Sean Sog Miller
Sean Sog Miller

Reputation: 207

How to get source and destination port with tshark regardless of protocol?

I am trying to get some fields from a packet, e.g. the destination ip = ip.dst; however I am not sure what is the id for source and destination ports. From what I have seen, they seem to be protocol specific, that is for udp = udp.destport; however I would like to know if there is a way to pick up the ports regardless of protocol. Below is an example of what I have tried:

-n -T fields -E separator=, -e frame.time -e ip.src -e ip.dst -e ip.proto -e tcp.port -e ip.len -e tcp.flags.push'

---Blessings.

Upvotes: 1

Views: 14778

Answers (1)

Christopher Maynard
Christopher Maynard

Reputation: 6254

Probably the easiest way to find out what a field is called is to open a capture file in Wireshark that you know contains the field of interest, then expand the Packet Details until you find the field you're interested in, and finally select the field. The field name will be displayed for you in the status bar at the bottom.

You can also search for fields using the online Wireshark Display Filter Reference.

Regarding the ports, they are unique per protocol, so if you want to see TCP source and destination ports, you will have to specifically filter for tcp.srcport and tcp.dstport, and if you want to see UDP source and destination ports, then you will have to specifically filter for udp.srcport and udp.dstport.

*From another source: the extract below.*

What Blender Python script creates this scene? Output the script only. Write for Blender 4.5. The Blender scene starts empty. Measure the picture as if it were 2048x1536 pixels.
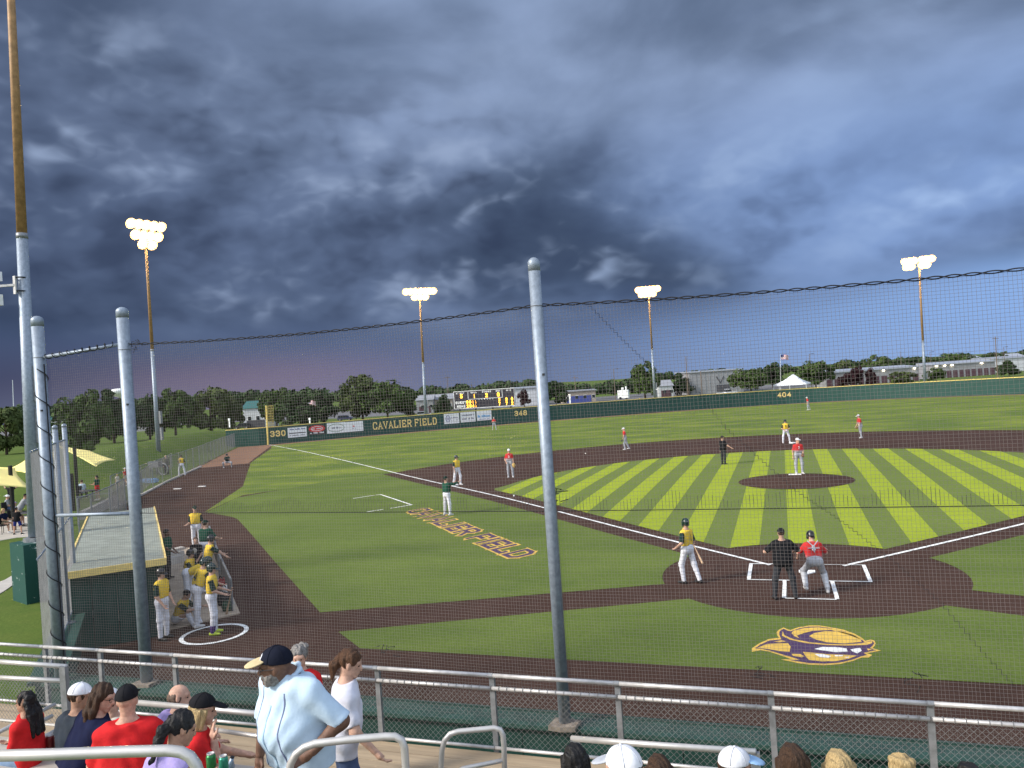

To avoid blank UDP port columns for TCP traffic or blank TCP port columns for UDP traffic, you can run the command twice to focus only on TCP traffic first and then only on UDP traffic next. For example:

TCP:

tshark -Y "tcp" -T fields -e tcp.srcport -e tcp.dstport

UDP:

tshark -Y "udp" -T fields -e udp.srcport -e udp.dstport

(I omitted all other tshark options to focus on only the options I was trying to illustrate.)